8 in condotta

Mi sono occupato, per una rivista specializzata, di esaminare la spinosa questione del rapporto tra titolare del trattamento e responsabile del trattamento (art. 28 del GDPR) quando quest’ultimo è un fornitore di servizi cloud; è il caso, sempre più frequente, del titolare che non dispone di proprie infrastrutture tecnologiche ma utilizza quelle di un altro soggetto (appunto il Cloud Service Provider, abbreviato in CSP).

La questione è spinosa perché il GDPR prevede che il titolare debba controllare l’operato del suo responsabile del trattamento. Ma come si fa? La piccola azienda di laterizi come può controllare Amazon sul rispetto del GDPR? Ha le competenze per farlo? Ha le risorse economiche per andare a visitare i data center di Amazon?

Per risolvere questo problema, alcuni CSP hanno pensato di adottare un codice di condotta che definisce comportamenti uniformi per garantire ai propri clienti la massima aderenza al GDPR. Questo percorso nasce qualche anno fa e, in questi giorni, è stata pubblicata la versione 2.1 del CSP Code of Conduct (EU CSP CoC).

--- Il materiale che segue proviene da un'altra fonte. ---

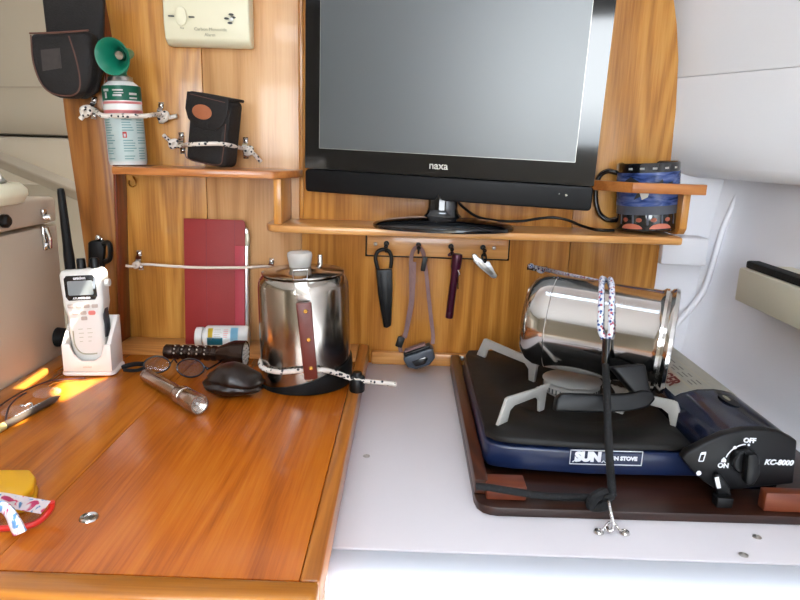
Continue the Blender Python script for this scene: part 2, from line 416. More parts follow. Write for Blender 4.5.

Le novità più rilevanti riguardano i seguenti aspetti:

  • vengono dettagliate meglio le possibilità per il cliente/titolare di eseguire, se lo desidera, i controlli presso il fornitore/CSP (art. 28, comma 3, lettera h); in particolare, il codice prevede che il CSP fornisca preventivamente e sistematicamente al cliente i risultati dei controlli che autonomamente effettua sulle proprie infrastrutture; questo consente al cliente, se lo vuole, di direzionare meglio i propri controlli sul CSP;

  • vengono stabilite con maggiore precisione le fasi conclusive del contratto tra titolare e CSP; questo per dare concretezza a quello che è previsto dall’art. 28, comma 3, lettera g che disciplina la restituzione e la cancellazione dei dati personali da parte del responsabile del trattamento.

Quindi, per il momento, 8 in condotta ai CSP aderenti al CoC: ma si può sempre migliorare.